Required task
List all lines of the data that include the string "script".
════════════════════
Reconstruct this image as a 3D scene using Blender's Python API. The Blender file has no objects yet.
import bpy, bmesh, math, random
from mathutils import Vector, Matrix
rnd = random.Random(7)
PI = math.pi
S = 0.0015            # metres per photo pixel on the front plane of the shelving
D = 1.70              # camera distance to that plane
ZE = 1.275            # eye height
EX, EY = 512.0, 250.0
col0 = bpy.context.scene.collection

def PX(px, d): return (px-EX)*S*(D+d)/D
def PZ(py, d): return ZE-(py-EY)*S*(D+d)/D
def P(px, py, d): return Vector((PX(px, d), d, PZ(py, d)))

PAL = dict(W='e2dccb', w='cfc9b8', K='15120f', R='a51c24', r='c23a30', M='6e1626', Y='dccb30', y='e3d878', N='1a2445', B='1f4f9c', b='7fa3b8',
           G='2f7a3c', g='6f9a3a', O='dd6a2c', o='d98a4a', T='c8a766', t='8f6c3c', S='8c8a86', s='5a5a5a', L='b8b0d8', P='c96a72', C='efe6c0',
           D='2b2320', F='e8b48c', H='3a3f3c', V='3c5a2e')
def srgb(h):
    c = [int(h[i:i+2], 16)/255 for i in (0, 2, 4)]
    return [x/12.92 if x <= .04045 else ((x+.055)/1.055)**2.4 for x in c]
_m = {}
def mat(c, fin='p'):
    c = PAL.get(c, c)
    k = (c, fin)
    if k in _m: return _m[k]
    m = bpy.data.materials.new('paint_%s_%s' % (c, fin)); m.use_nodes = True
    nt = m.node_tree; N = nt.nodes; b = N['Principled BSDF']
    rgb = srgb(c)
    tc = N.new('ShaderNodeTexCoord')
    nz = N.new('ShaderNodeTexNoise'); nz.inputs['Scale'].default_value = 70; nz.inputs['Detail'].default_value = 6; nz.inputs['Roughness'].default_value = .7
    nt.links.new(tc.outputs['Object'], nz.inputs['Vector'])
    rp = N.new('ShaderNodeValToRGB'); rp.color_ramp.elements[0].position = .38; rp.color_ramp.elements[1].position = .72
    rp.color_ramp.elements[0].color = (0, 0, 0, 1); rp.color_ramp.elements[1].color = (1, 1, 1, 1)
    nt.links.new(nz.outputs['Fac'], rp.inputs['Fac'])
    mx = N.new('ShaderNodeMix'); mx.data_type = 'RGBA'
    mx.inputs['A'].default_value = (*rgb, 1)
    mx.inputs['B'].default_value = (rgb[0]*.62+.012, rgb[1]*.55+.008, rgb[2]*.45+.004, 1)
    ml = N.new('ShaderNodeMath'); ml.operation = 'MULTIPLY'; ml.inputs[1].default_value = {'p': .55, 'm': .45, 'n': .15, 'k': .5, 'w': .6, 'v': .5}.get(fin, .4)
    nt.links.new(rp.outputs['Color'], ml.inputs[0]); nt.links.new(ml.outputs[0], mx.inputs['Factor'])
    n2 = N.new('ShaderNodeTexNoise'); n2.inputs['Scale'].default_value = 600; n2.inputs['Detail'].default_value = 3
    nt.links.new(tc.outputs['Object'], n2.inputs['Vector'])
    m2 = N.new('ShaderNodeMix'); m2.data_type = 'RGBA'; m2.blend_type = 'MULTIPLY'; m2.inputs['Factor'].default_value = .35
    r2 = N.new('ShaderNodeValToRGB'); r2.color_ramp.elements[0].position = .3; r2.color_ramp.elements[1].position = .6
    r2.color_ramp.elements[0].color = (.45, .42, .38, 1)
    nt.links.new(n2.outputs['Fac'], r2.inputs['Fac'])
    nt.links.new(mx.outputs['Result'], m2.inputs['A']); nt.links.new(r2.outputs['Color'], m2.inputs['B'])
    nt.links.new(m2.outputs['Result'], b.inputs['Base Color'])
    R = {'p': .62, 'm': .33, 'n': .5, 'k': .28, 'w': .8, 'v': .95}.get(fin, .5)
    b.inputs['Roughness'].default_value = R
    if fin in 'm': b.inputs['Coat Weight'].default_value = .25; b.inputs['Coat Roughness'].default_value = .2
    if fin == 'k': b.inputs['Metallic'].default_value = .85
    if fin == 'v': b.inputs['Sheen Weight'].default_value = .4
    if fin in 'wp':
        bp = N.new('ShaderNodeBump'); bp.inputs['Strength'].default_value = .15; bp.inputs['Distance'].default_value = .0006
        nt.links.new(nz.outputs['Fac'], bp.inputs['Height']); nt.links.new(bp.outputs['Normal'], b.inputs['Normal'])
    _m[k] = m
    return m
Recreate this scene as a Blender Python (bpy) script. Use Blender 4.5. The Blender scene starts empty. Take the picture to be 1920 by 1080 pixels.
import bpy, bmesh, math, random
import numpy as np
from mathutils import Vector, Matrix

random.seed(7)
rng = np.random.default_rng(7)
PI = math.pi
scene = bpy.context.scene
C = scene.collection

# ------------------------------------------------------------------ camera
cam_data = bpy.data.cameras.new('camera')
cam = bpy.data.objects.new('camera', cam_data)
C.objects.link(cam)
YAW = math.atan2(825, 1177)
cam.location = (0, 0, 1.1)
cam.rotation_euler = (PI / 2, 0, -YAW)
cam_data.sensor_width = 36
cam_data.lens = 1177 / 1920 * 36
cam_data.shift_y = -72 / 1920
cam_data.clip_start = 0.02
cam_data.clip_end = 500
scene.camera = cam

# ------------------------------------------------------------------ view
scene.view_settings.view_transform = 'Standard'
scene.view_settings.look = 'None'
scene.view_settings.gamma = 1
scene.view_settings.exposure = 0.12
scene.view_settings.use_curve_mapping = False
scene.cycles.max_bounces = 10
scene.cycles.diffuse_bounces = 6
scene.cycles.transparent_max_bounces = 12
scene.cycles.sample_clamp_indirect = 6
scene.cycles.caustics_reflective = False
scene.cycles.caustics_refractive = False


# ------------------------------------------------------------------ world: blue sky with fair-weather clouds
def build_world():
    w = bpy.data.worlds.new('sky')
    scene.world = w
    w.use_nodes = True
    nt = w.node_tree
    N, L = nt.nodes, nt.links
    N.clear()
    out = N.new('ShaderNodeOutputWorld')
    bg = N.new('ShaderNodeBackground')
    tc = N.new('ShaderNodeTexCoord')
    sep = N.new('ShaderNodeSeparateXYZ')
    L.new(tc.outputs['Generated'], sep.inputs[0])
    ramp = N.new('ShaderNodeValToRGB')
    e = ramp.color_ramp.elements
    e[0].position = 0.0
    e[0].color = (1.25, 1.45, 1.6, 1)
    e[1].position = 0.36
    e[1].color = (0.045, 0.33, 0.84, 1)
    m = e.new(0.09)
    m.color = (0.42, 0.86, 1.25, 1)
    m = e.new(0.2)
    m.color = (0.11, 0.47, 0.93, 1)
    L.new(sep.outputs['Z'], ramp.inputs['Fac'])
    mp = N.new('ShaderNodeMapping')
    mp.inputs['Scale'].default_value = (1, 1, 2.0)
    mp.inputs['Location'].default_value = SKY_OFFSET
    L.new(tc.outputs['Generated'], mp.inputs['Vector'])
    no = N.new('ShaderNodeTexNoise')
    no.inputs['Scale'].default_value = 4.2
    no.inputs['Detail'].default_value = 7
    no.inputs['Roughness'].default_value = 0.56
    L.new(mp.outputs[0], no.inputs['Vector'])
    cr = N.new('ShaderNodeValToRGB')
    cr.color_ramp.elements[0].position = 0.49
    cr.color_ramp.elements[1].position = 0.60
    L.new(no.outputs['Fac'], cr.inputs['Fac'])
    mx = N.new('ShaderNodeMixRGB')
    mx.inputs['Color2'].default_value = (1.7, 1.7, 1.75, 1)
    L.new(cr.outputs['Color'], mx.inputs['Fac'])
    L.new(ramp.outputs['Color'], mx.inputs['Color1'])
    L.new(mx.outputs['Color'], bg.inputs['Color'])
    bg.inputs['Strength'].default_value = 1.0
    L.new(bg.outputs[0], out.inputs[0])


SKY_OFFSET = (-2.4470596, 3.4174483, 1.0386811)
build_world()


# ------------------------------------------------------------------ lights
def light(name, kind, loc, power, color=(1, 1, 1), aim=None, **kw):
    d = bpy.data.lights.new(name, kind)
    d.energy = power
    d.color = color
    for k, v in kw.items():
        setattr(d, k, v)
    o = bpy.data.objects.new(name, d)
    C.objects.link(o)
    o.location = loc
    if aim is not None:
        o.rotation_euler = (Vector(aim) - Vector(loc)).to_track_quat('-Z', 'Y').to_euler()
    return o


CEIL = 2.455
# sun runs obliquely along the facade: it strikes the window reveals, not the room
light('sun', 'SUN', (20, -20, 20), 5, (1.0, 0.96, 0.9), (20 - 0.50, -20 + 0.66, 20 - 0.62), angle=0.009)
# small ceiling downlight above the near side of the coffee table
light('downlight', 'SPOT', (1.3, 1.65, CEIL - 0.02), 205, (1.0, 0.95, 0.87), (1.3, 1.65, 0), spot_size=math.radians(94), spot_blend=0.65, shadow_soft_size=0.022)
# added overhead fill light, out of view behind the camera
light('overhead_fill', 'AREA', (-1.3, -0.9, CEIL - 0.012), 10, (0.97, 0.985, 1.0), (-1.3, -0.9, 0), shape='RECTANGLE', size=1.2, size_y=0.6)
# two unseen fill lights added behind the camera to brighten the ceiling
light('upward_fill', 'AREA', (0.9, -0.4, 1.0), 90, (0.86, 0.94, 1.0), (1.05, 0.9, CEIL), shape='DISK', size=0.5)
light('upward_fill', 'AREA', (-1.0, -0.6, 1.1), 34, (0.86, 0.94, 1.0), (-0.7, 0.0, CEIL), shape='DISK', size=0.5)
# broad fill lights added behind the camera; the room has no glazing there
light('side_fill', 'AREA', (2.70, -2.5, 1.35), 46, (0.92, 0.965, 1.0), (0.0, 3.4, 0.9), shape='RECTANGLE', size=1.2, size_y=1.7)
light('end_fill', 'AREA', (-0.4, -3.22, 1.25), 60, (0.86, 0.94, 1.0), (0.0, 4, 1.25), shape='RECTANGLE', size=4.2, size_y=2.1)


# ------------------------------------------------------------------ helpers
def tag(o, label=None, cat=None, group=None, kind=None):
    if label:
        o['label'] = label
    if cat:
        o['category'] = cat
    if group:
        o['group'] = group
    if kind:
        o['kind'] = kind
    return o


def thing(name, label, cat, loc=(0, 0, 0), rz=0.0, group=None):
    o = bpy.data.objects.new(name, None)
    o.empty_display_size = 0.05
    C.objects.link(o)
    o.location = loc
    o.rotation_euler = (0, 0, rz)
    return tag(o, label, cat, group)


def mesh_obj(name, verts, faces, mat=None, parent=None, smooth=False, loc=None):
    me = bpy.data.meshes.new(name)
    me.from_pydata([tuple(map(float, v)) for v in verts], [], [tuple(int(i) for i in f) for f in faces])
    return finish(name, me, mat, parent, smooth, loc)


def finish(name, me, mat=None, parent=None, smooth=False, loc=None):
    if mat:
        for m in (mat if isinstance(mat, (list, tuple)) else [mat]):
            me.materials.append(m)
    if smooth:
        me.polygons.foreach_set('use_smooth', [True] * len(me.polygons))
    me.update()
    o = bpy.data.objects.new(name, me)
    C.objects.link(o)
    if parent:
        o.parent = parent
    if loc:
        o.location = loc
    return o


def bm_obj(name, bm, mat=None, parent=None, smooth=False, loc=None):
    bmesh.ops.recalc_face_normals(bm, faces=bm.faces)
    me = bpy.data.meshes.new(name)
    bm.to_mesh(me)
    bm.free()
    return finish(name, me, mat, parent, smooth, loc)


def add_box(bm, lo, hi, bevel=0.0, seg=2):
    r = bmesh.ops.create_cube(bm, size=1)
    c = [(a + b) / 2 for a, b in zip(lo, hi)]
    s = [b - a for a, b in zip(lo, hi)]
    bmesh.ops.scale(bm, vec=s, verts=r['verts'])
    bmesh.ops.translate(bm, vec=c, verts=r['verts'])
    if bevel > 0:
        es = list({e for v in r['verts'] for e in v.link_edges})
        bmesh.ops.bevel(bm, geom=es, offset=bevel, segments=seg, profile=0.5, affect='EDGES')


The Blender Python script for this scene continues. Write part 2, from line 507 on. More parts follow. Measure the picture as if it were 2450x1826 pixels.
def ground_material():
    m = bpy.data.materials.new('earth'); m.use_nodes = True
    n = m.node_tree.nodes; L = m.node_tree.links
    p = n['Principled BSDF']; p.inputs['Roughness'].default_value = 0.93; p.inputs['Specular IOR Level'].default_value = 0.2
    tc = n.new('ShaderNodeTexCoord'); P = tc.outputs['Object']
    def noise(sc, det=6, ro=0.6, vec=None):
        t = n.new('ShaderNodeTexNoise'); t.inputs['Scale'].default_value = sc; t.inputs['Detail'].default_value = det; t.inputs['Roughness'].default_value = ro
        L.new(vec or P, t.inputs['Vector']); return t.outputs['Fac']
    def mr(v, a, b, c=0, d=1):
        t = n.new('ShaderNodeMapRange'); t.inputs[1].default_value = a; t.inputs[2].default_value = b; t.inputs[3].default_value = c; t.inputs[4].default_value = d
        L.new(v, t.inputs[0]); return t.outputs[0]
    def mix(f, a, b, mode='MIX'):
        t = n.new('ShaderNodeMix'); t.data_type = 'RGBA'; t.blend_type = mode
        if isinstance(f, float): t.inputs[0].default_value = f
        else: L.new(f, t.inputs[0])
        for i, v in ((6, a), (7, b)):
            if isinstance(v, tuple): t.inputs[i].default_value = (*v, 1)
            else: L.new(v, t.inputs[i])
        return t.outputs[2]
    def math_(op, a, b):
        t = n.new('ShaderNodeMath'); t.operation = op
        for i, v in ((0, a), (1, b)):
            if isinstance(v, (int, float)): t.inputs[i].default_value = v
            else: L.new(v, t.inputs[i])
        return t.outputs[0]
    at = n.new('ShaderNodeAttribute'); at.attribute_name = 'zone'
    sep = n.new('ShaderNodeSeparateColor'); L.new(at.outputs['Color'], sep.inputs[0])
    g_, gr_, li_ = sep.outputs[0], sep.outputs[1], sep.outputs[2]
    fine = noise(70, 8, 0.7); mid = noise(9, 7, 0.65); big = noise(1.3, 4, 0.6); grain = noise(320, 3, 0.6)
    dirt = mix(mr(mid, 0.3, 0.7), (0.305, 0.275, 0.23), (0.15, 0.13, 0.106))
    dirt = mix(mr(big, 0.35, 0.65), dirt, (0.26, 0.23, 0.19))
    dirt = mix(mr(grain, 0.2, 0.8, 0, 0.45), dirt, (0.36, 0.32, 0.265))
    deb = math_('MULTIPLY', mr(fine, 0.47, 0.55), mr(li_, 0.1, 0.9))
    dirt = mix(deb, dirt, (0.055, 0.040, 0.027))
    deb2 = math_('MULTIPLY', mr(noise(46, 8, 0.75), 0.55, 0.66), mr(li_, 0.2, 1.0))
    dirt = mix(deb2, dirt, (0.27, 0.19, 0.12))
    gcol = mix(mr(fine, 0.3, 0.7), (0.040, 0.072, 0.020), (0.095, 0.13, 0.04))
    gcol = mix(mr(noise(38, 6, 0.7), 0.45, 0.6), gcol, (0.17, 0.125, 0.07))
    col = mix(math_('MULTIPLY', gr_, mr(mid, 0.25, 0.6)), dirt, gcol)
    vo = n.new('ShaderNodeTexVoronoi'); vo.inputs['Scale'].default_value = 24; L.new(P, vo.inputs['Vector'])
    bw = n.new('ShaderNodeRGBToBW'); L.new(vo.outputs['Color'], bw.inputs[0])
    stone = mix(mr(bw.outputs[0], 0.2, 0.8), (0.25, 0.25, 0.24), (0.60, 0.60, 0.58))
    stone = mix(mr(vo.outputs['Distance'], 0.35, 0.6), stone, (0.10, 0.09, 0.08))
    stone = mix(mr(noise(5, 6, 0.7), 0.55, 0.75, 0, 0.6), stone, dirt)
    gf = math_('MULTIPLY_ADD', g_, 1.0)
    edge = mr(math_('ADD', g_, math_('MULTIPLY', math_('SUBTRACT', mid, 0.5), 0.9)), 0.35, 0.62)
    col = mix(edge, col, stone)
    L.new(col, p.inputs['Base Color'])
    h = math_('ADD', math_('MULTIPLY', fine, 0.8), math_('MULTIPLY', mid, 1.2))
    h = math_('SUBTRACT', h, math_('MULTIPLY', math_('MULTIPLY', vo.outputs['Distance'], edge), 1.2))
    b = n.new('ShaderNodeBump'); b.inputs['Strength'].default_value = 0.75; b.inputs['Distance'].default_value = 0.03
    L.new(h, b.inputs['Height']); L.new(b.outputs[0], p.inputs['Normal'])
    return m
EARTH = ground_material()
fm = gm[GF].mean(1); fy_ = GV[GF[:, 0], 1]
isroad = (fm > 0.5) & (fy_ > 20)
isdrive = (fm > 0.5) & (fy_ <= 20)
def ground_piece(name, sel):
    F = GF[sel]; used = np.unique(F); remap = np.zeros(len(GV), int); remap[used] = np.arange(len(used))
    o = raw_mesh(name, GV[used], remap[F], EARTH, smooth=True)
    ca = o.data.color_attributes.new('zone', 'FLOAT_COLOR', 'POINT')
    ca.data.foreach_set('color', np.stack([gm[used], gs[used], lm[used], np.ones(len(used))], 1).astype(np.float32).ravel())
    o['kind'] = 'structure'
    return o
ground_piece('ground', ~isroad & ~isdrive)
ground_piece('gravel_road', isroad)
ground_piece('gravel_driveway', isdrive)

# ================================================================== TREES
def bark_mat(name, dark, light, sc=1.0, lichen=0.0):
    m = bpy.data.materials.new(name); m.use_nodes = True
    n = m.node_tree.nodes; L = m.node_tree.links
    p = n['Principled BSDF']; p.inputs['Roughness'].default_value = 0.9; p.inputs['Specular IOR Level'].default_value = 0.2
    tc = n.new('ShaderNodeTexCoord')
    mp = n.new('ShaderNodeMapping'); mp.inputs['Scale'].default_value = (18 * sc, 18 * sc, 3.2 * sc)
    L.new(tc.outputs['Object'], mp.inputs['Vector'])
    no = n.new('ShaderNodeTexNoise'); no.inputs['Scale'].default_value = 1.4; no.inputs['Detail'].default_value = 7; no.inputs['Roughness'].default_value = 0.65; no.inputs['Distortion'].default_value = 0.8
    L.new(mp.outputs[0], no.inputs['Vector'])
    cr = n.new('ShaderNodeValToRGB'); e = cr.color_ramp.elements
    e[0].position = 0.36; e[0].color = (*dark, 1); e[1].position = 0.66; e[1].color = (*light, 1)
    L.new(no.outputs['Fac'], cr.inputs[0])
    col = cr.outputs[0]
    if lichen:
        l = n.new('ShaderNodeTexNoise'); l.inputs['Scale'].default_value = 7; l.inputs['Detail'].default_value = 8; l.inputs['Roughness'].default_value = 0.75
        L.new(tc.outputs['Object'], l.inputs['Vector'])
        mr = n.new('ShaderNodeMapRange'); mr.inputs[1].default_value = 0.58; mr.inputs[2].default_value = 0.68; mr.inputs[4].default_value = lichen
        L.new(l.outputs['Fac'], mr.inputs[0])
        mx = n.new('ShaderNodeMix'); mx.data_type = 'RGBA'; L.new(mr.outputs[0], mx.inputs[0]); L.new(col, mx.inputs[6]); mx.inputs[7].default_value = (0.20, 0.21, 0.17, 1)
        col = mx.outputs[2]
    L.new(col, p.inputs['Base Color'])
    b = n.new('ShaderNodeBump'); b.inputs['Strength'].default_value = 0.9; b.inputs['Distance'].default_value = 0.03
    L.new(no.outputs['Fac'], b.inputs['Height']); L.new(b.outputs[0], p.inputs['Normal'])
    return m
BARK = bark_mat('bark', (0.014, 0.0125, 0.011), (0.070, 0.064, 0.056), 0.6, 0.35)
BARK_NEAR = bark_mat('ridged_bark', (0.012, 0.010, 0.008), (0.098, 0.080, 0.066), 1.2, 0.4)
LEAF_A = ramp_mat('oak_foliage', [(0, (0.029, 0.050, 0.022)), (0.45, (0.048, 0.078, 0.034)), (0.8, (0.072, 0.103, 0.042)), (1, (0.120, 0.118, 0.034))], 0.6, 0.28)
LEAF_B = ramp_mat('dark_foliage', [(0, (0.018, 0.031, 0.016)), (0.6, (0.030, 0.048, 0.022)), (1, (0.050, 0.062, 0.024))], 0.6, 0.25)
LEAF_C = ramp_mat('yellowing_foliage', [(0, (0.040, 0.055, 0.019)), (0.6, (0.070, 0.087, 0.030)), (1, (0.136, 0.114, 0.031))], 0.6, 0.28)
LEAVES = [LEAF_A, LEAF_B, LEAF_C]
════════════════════
Solution for this task
Recreate this scene as a Blender Python (bpy) script. Use Blender 4.5. The Blender scene starts empty. Take the picture to be 1920 by 1080 pixels.
The Blender Python script for this scene continues. Write part 2, from line 507 on. More parts follow. Measure the picture as if it were 2450x1826 pixels.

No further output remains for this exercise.